Now Will The Economists and Politicians
Get the Monearist Message?
Norman K. Gardner
[Reprinted from Land & Liberty, March,
1969]
AT THE END of his main work, The General Theory, Keynes
complained that: "Practical men, who believe themselves to be
quite exempt from any intellectual influences, are usually the slaves
of some defunct economist." There is a rich irony in the
reflection that the truth of this is more apparent today than ever it
was, and the defunct economist to whom the practical men in the
Treasury are enslaved is none other than John Maynard Keynes.
It will be a relief to those readers who never got round to
understanding what Keynes had to say about the money supply that now
they need not bother. Hardly any modern economist would now regard it
as having more than historical interest. The importance of Prof.
Walter's new paper*, lies not so much in its contribution to economic
theory, therefore, as in the hope that it may lead to the final
liberation of those practical men who are in control of the money
supply in the United Kingdom. A recent speech by Lord Cromer may be
taken as an indication that Britain's bankers are already shaking
themselves free.
Until the early 1950s it was thought by most economists that Keynes'
analysis of "liquidity preference" in the effect of monetary
policy on the economy had disposed of the quantity theory of money,
which had indicated that the quantity of money was a decisive
influence on the level of prices. The quantity theory had indicated
that increases in the money supply, whether by the printing press or
by the open market purchase of securities, would lead inevitably
(other things being equal) to all round price increases. The followers
of Keynes had been saying that since, in practice, other things are
not equal, one cannot be sure what would be the effect upon prices of
an increase in money supply. Government policy should therefore (they
argued) be to use the money supply purely to regulate interest rates,
and should use budgetary weapons to control inflation. The "reinstatement"
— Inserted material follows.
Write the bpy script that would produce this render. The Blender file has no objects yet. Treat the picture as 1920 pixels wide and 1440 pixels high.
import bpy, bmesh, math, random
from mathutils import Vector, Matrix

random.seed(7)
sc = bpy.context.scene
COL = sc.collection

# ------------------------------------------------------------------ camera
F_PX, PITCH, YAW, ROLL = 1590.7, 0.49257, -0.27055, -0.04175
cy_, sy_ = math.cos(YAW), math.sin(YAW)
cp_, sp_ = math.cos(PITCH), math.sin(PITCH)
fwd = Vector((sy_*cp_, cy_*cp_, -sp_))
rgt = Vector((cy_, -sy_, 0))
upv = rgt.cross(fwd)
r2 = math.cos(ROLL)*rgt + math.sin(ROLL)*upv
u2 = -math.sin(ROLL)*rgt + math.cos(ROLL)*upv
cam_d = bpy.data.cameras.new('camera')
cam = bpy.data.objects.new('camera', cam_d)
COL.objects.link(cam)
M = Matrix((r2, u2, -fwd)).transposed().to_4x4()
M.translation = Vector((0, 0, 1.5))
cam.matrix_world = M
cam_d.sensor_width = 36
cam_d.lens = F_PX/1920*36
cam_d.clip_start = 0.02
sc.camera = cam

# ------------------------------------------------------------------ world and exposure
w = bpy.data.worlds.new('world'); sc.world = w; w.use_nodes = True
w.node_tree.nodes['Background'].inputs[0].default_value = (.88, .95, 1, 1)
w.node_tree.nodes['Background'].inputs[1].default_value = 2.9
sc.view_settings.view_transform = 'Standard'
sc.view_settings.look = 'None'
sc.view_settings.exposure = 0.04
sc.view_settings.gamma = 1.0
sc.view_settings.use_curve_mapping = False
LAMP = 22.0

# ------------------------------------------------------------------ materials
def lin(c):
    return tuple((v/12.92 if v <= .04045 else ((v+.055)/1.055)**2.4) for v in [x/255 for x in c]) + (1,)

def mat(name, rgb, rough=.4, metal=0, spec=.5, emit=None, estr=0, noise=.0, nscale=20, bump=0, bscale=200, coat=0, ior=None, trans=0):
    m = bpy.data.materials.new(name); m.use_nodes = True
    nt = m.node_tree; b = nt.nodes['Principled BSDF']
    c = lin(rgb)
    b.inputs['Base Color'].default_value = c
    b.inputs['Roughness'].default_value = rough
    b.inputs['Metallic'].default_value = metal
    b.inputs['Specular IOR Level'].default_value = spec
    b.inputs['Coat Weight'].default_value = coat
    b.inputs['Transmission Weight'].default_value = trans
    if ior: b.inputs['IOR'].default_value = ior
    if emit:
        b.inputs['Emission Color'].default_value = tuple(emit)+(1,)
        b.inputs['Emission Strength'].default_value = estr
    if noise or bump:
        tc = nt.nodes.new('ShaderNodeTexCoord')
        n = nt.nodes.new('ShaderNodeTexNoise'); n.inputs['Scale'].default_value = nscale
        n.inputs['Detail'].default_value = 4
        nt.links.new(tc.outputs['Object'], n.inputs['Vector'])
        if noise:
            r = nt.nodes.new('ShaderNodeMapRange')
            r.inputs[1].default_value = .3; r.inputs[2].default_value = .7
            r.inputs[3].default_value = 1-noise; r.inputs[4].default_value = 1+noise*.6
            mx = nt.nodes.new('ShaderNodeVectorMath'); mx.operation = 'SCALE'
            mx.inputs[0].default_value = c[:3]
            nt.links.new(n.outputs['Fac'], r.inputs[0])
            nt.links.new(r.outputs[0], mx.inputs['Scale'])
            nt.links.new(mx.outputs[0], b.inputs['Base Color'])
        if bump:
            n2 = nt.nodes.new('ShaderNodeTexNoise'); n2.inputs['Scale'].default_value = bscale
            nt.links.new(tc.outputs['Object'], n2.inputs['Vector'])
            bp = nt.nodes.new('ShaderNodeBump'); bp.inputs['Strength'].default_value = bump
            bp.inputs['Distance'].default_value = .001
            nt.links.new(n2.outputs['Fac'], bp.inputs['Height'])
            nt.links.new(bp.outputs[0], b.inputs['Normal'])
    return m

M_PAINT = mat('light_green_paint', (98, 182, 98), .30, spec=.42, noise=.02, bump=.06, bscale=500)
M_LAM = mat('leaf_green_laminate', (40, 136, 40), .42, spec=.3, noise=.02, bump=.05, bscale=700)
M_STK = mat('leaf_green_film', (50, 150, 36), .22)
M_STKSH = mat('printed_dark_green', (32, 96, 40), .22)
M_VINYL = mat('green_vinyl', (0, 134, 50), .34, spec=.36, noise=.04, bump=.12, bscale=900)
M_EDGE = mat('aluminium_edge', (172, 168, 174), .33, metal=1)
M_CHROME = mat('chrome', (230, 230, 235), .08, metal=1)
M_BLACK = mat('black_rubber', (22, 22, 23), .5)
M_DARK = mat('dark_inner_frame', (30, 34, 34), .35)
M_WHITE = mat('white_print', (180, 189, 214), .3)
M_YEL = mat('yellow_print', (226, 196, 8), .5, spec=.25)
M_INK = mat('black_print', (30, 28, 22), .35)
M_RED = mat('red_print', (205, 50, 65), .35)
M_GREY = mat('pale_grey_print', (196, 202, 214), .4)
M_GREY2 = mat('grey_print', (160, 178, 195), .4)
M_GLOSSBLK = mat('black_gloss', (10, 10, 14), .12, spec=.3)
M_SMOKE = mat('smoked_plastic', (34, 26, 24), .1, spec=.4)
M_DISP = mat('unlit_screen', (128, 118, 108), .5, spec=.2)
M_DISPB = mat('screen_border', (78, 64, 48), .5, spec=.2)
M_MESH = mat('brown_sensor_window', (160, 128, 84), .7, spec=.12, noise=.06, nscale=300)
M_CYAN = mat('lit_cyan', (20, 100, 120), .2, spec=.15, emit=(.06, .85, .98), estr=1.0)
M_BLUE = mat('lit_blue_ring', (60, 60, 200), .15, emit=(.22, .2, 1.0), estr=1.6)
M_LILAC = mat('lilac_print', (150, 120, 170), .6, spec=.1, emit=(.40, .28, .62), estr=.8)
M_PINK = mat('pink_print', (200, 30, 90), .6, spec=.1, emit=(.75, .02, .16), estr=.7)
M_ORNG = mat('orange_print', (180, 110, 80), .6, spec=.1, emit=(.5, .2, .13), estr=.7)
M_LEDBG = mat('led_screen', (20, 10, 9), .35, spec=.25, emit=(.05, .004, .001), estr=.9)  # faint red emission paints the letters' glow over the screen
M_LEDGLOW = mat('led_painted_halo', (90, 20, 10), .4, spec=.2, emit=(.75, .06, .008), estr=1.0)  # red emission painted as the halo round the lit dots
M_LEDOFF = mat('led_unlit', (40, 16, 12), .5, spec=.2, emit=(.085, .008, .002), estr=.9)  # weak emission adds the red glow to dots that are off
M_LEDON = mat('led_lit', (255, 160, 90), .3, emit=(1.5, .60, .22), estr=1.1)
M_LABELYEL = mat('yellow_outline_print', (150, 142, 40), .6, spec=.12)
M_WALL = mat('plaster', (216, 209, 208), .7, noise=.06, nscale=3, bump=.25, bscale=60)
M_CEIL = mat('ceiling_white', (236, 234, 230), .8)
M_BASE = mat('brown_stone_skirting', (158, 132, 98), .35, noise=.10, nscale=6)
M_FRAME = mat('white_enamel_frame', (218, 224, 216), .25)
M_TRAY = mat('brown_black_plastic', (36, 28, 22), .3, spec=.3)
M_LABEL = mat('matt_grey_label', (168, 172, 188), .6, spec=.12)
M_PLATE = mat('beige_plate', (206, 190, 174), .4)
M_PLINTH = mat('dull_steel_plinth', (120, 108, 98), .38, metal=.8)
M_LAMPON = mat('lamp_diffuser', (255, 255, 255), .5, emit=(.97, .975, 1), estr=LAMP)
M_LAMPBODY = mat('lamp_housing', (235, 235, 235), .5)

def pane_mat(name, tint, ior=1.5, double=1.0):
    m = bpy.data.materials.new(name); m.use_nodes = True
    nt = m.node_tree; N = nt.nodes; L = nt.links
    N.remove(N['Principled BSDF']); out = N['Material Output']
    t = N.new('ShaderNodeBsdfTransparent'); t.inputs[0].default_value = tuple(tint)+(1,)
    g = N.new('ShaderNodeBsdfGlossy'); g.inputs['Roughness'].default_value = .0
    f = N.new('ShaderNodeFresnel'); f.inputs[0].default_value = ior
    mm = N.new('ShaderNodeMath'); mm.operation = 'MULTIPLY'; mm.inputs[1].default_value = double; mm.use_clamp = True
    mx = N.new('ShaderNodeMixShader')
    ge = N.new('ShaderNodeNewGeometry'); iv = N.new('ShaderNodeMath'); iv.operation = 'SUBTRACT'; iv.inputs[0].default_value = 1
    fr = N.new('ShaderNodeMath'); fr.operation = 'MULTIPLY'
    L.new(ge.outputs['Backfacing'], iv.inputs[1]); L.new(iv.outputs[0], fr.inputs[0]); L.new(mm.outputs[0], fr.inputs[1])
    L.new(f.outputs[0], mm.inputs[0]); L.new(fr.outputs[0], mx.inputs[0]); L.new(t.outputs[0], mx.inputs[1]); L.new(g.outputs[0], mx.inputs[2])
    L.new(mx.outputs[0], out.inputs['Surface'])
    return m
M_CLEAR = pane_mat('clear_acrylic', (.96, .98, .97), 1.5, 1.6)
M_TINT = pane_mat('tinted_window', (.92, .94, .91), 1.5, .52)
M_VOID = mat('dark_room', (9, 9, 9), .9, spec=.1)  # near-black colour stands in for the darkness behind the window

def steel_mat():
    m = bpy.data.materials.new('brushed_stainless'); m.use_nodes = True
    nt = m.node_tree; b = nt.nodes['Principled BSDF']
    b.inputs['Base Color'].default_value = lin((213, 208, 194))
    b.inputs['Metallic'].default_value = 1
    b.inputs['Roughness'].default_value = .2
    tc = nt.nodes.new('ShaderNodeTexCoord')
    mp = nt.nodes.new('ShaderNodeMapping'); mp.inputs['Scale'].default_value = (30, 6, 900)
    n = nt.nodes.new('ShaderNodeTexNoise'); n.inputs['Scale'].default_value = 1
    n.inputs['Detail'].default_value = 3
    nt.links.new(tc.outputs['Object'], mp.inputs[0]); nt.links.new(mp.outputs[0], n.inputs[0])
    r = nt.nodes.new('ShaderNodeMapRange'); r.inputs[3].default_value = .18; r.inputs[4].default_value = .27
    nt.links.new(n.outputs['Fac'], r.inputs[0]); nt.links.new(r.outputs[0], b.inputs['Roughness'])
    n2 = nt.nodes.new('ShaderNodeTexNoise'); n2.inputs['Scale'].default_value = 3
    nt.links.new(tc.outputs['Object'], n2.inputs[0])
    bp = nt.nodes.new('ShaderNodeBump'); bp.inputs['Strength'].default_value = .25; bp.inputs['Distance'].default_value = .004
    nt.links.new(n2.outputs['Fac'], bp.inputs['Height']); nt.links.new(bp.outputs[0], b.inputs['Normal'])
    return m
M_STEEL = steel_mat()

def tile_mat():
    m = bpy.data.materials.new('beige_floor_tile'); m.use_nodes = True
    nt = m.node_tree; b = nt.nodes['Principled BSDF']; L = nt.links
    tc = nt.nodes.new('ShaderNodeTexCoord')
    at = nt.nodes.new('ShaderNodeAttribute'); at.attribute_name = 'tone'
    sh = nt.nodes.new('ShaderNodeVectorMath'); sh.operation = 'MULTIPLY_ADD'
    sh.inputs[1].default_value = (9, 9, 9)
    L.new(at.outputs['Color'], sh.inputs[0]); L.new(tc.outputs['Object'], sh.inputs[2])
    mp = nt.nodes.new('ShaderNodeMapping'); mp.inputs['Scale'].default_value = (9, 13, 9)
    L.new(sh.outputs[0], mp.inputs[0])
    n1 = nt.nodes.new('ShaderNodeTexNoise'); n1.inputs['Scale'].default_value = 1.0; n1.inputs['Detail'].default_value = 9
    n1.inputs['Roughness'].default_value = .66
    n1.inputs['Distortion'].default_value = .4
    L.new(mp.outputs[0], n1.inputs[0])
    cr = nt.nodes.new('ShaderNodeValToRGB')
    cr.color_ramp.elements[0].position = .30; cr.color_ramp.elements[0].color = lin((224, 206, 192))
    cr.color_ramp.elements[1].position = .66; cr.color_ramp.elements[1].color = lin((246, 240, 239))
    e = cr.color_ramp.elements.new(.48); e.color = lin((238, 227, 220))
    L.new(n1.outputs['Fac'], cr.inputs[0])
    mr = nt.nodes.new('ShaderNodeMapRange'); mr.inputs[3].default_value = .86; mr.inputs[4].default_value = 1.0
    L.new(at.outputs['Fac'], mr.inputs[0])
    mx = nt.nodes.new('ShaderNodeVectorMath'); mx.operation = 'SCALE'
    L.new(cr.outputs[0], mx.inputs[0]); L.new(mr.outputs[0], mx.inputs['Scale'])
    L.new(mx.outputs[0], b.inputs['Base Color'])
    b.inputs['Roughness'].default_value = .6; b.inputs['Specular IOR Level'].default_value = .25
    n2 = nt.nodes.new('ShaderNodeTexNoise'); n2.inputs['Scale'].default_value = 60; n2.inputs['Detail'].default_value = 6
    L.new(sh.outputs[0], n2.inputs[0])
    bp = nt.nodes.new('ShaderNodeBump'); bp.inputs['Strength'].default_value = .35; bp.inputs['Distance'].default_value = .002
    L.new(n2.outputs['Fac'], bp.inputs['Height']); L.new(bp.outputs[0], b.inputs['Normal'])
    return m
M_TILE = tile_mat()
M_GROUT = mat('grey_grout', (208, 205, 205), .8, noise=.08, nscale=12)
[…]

of the quantity theory into respectable economic thought by Prof.
Milton Friedman of Chicago in the early 1950s went unnoticed by
Treasury economists, and in 1959 the Radcliffe Committee re-asserted
the "money does not matter" attitude to inflation.
In 1968 a study by the Brookings Institute showed just how disastrous
had been the enslavement to Keynes. Their now-famous conclusion was
that the effect of the efforts of post-war British governments lo "stabilise"
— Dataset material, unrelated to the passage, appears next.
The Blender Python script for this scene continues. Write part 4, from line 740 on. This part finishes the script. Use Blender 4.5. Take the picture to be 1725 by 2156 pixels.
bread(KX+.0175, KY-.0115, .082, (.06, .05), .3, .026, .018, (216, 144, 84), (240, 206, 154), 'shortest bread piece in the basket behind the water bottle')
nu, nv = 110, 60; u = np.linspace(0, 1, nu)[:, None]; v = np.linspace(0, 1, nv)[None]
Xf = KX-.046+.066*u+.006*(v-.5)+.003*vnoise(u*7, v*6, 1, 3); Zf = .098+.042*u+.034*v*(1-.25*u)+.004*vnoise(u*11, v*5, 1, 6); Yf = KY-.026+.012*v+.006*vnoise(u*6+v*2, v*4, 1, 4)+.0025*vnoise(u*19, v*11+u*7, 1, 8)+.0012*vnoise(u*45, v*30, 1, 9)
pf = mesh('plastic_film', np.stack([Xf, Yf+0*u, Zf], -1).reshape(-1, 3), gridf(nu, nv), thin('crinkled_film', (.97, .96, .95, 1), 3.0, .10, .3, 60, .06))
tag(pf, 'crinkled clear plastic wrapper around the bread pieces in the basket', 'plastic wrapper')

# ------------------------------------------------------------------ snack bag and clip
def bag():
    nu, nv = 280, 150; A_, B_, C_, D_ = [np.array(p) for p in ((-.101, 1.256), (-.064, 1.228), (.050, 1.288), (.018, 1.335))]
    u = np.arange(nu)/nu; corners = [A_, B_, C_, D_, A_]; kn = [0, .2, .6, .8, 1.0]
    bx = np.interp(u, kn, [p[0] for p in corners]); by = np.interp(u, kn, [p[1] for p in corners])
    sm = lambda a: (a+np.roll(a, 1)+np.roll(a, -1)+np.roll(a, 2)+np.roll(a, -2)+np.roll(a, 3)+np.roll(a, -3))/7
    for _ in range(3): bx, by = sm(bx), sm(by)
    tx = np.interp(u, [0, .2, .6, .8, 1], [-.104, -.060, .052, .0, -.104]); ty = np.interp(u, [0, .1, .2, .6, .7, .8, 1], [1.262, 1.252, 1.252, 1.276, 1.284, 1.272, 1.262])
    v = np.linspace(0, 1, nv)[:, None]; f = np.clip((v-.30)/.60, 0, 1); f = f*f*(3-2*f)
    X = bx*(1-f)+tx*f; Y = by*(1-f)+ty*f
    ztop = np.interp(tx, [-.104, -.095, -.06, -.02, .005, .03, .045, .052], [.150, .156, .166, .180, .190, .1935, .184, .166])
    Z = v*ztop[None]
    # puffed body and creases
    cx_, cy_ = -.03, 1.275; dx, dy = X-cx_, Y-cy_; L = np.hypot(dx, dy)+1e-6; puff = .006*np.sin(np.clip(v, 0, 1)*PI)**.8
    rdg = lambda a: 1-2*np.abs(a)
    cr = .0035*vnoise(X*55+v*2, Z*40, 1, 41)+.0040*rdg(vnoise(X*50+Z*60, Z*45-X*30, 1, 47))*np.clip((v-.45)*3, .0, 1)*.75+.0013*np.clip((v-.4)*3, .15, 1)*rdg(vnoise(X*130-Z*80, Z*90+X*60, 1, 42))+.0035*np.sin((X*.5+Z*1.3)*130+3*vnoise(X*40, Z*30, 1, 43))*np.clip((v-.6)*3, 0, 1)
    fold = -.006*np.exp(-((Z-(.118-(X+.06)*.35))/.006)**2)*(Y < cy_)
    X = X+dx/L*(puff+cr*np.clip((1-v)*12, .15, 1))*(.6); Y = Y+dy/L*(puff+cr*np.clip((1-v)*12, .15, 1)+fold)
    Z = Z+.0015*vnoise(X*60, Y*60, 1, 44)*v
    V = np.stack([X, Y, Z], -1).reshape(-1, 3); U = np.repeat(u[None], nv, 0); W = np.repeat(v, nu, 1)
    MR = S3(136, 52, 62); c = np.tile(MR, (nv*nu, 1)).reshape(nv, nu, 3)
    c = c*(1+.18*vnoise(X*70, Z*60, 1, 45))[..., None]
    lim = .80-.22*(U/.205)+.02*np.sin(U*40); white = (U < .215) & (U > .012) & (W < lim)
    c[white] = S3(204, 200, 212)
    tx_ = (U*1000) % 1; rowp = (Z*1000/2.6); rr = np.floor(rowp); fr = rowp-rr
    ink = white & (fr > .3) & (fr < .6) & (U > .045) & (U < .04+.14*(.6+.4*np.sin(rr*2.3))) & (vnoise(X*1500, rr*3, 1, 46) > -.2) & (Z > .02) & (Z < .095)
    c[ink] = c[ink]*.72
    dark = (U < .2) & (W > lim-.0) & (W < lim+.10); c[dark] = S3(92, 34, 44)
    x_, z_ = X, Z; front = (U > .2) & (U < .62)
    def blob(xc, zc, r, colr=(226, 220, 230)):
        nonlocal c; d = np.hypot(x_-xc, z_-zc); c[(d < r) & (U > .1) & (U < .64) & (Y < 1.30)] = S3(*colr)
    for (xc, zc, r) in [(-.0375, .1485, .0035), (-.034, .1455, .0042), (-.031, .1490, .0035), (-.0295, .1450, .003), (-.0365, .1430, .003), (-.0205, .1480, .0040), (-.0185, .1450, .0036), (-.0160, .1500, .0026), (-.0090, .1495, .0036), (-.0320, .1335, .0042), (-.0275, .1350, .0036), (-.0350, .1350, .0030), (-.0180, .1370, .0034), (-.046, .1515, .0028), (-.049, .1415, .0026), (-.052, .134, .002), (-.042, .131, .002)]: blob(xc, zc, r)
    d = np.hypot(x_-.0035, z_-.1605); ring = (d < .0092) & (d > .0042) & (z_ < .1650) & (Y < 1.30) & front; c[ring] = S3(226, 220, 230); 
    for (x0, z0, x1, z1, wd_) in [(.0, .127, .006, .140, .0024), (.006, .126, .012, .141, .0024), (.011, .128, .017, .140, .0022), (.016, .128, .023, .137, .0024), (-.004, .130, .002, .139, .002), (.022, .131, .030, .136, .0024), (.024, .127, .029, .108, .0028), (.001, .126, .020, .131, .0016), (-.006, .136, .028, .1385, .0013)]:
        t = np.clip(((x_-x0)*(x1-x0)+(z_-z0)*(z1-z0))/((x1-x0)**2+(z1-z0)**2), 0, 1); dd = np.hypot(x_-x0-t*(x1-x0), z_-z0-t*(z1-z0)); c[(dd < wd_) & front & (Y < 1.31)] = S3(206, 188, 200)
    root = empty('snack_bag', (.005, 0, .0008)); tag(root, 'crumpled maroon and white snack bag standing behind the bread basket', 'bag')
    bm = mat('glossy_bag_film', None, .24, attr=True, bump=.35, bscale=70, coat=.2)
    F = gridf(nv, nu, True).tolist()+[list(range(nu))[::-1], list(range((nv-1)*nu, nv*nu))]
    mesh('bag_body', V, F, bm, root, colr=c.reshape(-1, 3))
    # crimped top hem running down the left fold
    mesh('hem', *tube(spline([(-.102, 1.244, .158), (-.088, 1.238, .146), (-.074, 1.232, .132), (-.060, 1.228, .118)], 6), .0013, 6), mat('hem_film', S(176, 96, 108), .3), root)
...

the economy by means of fiscal policy had on balance been
de-stabilising. One has only to compare the slate of the British
economy with those of countries whose governments appreciated the
importance of controlling the money supply (as West Germany and Japan)
to appreciate what this has cost Britain.
Against this background we now have a statistical study by Prof.
Walters and his colleagues which demonstrates that over most of the
period between 1881 and 1968 the effect of the supply of money on
prices has been significant, and that is was in the direction
predicted by the quantity theory. Particularly interesting is their
study of the years 1967 and 1968 during which the economy experienced
"a dramatic increase in the quantity of money" together with
"a policy of tight budgetary constraints." The author
concludes (somewhat mildly, I thought) that "the monetary
stimulant was more powerful than the budgetary depressant." The
main recommendation of the paper is, unsurprisingly, "that the
government should stabilise the quantity of money."
I doubt whether many readers of LAND & LIBERTY will wish to pay
seven and sixpence for an authoritative statistical demonstration that
an increase in the money supply leads to inflation! Some might perhaps
wish to keep a copy to show to their grandchildren so that they can
say, "I remember the days when the British Government pursued a
Keynesian monetary policy."
It is fairly certain, I think, that we shall be able to look back on
1969 as the year of the emancipation of Britain from the tyranny of
Keynesian monetary policy. If I am right, then Prof. Walters will be
entitled to a modest share of the credit.
NOTES
*
Money in Boom and Slump, by A.A. Walters. Hobart Paper 44,
Institute of Economic Affairs, 7s, 6d.